また、別の視点から見ると、うちなーから地球を守ることも大事だと思います。例えば、本島内で利用できる車はハイブリッド車のみとした場合、『エコ』という視点から世界中の視察団が訪れてくるかもしれません。そうなると、世界中の人へ『エコ』の取り組みを説明するための通訳者をはじめ、世界へ発信していくための産業や企業、そして雇用が増え、県全体に潤いが生まれます。沖縄が成長することで地球が健康になる環境サミットが開かれるのも夢ではないかもしれません。」

— 国際会議が開かれるくらい、国際的な位置づけができる取り組みというのはすばらしいですね。

やよい
「また、沖縄の立地を利用したエコといえば太陽光発電でしょう。現在クーラーに頼り切っている生活ですが、クーラーのない時代には建物や着物、料理などで工夫し、涼しくなるためのジンブン(知恵)を駆使していました。それを現代の生活に取り入れ、クーラーの稼働率が世界一低い『島国』を作っていくなど、やはり先人の知恵を取り戻すことが大事だと思います。極端な話ですが、暑いからといってパンツ1本の・・・(笑)」
全員
「(笑)」
やよい
「昔の遣唐使が書いた資料の中に『上半身裸で真っ黒に日焼けした野蛮人』と記録されているのですが、クーラーのない時代ではそうせざるを得ないくほど暑い気候なんです。
現在ではほとんど見かけなくなりましたが、私たちが小さい頃の町やーぐゎー(商店街)では、おばー(おばあちゃん)たちが綿のシミーズとパンツ姿でタバコを吸いながら座っていました。今ではそういうおばーたちがいなくなりましたね。確かに、今の時代では許されない格好だと思いますが、それに変わる何か、見た目も違和感がなく涼しい服があるといいですね。

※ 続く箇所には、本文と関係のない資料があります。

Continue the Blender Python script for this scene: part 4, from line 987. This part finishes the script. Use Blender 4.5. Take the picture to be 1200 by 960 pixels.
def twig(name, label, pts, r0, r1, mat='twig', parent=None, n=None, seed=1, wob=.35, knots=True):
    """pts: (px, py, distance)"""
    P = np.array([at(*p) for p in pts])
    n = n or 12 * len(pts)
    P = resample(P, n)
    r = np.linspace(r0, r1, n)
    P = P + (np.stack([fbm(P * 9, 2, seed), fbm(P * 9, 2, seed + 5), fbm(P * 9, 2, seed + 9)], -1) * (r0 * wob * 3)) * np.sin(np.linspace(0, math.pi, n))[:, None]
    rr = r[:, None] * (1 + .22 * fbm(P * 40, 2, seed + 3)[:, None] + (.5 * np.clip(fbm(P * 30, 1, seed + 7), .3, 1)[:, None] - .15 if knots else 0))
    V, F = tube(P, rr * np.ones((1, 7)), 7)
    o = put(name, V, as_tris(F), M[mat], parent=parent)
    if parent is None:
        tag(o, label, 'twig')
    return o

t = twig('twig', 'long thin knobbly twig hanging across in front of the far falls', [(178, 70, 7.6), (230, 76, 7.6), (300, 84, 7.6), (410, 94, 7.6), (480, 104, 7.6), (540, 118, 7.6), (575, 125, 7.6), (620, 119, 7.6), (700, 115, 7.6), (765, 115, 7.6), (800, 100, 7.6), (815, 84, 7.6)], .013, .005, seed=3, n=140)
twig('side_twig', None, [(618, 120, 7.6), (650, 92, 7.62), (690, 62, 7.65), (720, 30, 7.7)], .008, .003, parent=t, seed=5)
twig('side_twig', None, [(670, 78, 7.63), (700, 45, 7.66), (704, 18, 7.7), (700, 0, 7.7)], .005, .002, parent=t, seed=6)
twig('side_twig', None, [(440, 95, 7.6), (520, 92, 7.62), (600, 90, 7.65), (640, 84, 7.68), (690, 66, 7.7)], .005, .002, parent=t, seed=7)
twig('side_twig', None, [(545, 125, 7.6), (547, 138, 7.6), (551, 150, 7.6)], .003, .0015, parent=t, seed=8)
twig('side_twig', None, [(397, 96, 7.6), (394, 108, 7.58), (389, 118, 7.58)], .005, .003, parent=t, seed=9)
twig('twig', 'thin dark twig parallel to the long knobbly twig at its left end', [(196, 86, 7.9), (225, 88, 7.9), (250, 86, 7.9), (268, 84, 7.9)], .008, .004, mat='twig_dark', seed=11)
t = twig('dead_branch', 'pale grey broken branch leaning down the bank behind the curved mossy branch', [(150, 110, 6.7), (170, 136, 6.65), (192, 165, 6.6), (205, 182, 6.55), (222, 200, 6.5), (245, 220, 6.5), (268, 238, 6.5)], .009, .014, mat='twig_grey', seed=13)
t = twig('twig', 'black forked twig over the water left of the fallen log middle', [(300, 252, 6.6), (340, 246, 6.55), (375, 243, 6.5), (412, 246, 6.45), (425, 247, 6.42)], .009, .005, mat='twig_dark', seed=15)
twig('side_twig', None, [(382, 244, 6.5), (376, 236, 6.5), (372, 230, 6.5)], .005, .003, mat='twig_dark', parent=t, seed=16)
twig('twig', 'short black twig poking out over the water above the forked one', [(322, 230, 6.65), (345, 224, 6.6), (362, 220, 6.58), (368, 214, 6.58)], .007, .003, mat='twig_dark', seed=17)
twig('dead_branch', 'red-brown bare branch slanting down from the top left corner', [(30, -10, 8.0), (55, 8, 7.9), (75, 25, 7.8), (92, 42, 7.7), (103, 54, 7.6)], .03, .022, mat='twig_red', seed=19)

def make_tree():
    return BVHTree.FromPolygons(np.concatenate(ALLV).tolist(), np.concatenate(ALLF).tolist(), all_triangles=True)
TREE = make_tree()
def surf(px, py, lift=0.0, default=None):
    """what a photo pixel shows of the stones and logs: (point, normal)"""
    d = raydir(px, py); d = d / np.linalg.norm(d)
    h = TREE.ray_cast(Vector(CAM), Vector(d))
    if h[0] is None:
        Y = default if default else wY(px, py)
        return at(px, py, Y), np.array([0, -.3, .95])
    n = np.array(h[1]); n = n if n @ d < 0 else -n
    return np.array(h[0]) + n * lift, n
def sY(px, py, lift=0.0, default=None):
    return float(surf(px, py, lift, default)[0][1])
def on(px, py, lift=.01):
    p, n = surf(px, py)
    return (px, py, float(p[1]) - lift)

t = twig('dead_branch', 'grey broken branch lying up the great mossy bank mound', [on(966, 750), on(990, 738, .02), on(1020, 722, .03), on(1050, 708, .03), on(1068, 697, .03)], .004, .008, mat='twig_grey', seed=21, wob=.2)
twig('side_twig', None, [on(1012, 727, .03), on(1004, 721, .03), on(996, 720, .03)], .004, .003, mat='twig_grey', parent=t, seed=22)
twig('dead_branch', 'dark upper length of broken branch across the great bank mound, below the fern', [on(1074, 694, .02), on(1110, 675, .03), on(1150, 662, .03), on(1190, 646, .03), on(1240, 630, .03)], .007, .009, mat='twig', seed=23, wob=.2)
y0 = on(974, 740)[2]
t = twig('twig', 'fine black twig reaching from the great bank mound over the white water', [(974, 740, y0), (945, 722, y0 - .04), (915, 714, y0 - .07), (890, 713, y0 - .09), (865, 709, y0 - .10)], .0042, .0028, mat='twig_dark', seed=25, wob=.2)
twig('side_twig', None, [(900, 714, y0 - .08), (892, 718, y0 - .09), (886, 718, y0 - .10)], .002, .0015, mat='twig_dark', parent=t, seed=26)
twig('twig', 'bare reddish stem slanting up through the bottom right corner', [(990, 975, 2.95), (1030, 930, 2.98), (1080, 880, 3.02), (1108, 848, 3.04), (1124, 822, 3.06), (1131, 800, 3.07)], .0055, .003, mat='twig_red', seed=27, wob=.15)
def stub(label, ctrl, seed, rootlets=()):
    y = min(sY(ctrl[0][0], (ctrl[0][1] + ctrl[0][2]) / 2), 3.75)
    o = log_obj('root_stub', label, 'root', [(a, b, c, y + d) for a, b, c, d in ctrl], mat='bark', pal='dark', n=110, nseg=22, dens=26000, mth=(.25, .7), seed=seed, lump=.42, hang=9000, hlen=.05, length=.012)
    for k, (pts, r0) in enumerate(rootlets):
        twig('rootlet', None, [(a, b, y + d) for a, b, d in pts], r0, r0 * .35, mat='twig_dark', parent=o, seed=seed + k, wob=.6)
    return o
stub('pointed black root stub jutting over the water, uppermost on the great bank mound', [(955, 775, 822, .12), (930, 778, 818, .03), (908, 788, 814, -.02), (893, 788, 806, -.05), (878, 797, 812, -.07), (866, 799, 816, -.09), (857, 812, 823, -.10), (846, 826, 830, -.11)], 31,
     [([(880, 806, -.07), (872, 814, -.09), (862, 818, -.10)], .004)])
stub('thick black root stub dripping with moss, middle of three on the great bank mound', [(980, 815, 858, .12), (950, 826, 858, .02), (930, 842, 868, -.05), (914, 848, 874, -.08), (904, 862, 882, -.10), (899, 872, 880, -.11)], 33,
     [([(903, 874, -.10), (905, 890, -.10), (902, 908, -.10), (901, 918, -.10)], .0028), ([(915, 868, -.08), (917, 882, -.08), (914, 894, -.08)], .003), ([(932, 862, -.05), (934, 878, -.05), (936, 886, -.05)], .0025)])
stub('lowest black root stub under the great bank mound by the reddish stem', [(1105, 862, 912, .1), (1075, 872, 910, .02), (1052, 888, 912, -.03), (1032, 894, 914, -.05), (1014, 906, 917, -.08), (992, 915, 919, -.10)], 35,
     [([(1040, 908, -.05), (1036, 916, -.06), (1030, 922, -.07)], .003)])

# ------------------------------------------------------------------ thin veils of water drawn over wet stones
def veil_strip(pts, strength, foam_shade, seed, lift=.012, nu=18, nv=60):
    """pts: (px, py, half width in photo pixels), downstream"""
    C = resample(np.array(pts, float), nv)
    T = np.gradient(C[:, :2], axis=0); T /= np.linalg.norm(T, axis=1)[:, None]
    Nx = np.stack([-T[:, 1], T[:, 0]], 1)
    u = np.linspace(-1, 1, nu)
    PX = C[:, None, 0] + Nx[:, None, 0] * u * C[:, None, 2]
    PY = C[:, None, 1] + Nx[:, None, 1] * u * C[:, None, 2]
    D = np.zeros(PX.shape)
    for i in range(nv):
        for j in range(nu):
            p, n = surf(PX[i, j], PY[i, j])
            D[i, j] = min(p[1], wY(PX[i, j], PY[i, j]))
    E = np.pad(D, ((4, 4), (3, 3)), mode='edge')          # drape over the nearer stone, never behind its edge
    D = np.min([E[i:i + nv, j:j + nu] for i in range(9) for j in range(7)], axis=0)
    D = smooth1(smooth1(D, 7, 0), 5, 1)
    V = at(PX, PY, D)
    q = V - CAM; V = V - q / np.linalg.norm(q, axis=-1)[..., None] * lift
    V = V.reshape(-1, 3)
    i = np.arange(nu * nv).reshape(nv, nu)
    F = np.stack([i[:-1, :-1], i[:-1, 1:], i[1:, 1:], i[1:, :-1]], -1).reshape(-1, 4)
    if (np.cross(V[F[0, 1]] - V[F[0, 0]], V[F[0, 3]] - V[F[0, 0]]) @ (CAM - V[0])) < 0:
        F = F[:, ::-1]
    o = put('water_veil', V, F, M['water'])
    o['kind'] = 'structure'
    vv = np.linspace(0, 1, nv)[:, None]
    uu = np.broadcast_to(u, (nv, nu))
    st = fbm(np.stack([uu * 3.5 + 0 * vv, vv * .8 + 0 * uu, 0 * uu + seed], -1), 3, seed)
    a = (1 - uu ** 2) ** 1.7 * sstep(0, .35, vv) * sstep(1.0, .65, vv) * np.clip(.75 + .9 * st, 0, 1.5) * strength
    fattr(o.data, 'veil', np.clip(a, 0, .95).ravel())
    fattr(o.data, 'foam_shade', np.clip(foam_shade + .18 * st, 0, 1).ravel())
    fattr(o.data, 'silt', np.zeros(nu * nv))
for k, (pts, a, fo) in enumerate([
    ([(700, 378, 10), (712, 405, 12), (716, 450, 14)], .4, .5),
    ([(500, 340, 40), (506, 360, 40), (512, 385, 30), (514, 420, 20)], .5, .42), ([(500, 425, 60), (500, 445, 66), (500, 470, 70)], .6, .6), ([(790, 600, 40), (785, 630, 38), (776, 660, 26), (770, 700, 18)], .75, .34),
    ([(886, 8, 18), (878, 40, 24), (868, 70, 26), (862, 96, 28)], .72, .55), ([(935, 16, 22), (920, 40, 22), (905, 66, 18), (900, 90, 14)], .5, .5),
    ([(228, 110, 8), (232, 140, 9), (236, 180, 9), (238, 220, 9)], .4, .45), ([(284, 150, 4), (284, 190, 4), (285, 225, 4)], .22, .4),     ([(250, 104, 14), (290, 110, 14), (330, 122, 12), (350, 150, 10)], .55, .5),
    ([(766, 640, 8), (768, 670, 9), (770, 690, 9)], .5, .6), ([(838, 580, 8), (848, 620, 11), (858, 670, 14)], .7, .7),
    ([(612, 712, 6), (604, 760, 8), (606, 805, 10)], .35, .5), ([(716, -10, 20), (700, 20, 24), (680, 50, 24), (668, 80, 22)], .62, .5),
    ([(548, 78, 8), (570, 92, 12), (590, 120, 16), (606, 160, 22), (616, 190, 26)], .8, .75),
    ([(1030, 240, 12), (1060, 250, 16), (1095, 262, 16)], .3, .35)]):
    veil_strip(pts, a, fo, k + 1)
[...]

今は民謡や舞踊の世界でしか残っていませんが、ウシンチー(帯のない着物)は脇の部分が大きく開いていて、風通しを良くした作りになっています。そういう知恵の詰まった良いものを現代の若手へ受け継ぎ、現代風にアレンジした服がかりゆしウェアのように日常で着れるようになると良いですね。おじいちゃんやおばあちゃんが着やすいようなものや、子供たちが始業式や卒業式で着れるようなものも良いと思います。
ヨーロッパや日本のようにネクタイを締めて背広を着るということが正装というのではなく、気候にあった正装をすることでエコにつながっていくといのもいいのではないでしょうか。
沖縄でよく目にする琉装は王族が着ていたもので、庶民が着ていた着物とは違います。沖縄の研究をしている研究者の方々の知恵を活かして、特別な場には本物の絹を用いた紅型、普段使いには化学繊維などで洗濯が簡単な生地の着物と、それぞれの持つ性質、特徴に合わせて、身近に着られる正装用の琉装を作っていけると、沖縄の産業も増えて、エコで潤いますね。」